His strong, fast fingers can, for instance, create a sense of engulfing, swirling tintinnabulation in the trills at the end of Chopin’s Polonaise-Fantasie, Op. 61, or the spidery, furious opening of Chopin’s B-Minor Scherzo. Debussy’s “Estampes” never seemed to stop ringing. But there was also a quiet, hollow tolling of individual notes in the slow movement of Beethoven’s sonata and in Chopin Nocturnes, Op. 15, Nos. 1 and 2.

Ringing, too, was the brief 1945 dance piece for prepared piano by Cage. This programming gesture might have been an acknowledgment that Cage, who attended Pomona College in the 1930s, is its most famous musical alumnus, but Berman has also recently recorded Cage’s Sonatas and Interludes.

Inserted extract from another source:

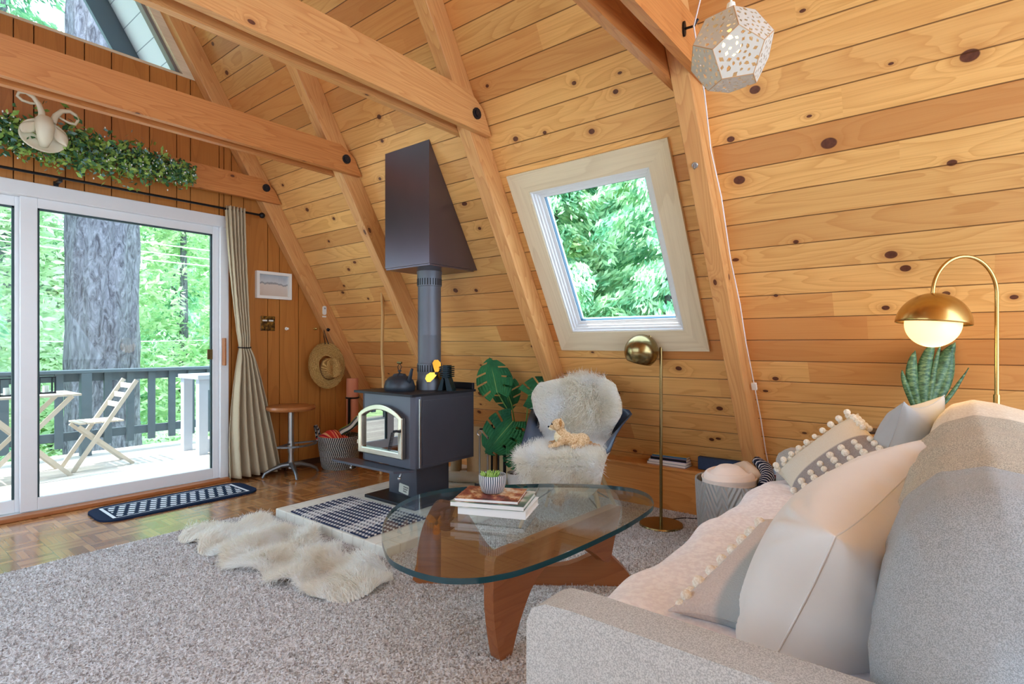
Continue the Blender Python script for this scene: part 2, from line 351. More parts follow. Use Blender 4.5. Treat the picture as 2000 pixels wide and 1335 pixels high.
# far wall of vertical panelling
gx=[-2.2,-2.0,-1.84,-1.6,-1.4,-1.2,-1.03,-.85,-.7,-.5,-.36,-.15,.0,.1,.26,.36,.52,.66,.765,.864,1.026,1.129,1.284,1.519,1.701,1.798,2.013,2.11,2.21,2.417,2.524,2.704,2.921,3.086,3.229,3.42,3.6,3.81]
m=MB(); PF=frame((0,YW,0),(0,0,1),(1,0,0))
def ztop(x): return min((XF-x)*S3,(x-(.84*2-XF))*S3)
for a,b in zip(gx[:-1],gx[1:]):
    for (u0,u1) in ([(a,b)] if not(a<2.05<b or a<-.37<b) else [(a,2.05),(2.05,b)] if a<2.05<b else [(a,-.37),(-.37,b)]):
        inside=(u0>=-.371 and u1<=2.051); z0=2.12 if inside else 0
        ta=min(3.165,ztop(u0+.002)); tb=min(3.165,ztop(u1-.002))
        if max(ta,tb)<=z0: continue
        m.prism([(z0,u0+.0032),(z0,u1-.0032),(max(tb,z0+.001),u1-.0032),(max(ta,z0+.001),u0+.0032)],0,.03,M=PF)
o=m.build('wall_far',M['panel'],fm=PF); o['kind']='structure'
m=MB(); Dk=plain('groove dark',(60,32,16),.8); SDG=plain('outside siding',(214,220,230),.7)
m.prism([(-2.2,0),(-.37,0),(-.37,2.12),(2.05,2.12),(2.05,0),(3.8,0),(1.98,3.165),(-.3,3.165)],0,.06,M=frame((0,YW+.095,0),(1,0,0),(0,0,1)))
m.build('wall_far_backing',[Dk],fm=I4())['kind']='structure'
# clerestory
m=MB(); AX=.84; zt=3.165
def tri(z0,inset): return [(AX-((XF-inset-AX)-z0/S3),z0),((XF-inset)-z0/S3,z0),(AX,(XF-inset-AX)*S3)]
def trim_frame(mb,y0,y1,ins0,ins1,z0,z1,mi=0):
    A=tri(z0,ins0);B=tri(z1,ins1)
    for i in range(3):
        j=(i+1)%3; P=[A[i],A[j],B[j],B[i]]
        mb.add([(x,y0,z) for x,z in P]+[(x,y1,z) for x,z in P],[(0,1,2,3),(7,6,5,4),(0,4,5,1),(1,5,6,2),(2,6,7,3),(3,7,4,0)],mi)
wn=thing('window_2',None,None,(AX,YW,zt)); wn['kind']='structure'
m=MB(); trim_frame(m,YW-.005,YW+.11,.10,.235,zt-.012,zt+.006); m.build('window_frame',M['pale'],wn)
m=MB(); trim_frame(m,YW+.03,YW+.09,.235,.262,zt+.006,zt+.018); m.build('sash',plain('sash grey brown',(120,112,108),.5),wn)
A=tri(zt+.015,.255); MB().add([(x,YW+.06,z) for x,z in A]+[(x,YW+.066,z) for x,z in A],[(0,1,2),(5,4,3),(0,3,4,1),(1,4,5,2),(2,5,3,0)]).build('pane',M['glass'],wn)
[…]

Still 15 years at Yale has hardly diminished Berman’s Russian soul. His preparations (screws placed between the strings of the piano to produce percussive effects) were so cautious that seldom was pitch obliterated, and hence the performance sounded fascinatingly closer to Schnittke’s plangent, haunting prepared piano music than the pellucid, rhythmic dance piece Cage had in mind.

A word about Pomona College. It asked for no admission to this recital by a major pianist, and the campus threw in easy and free parking as well. It is rare and special to find a college so secure in its cultural mission, so responsible and generous to its students and surrounding community.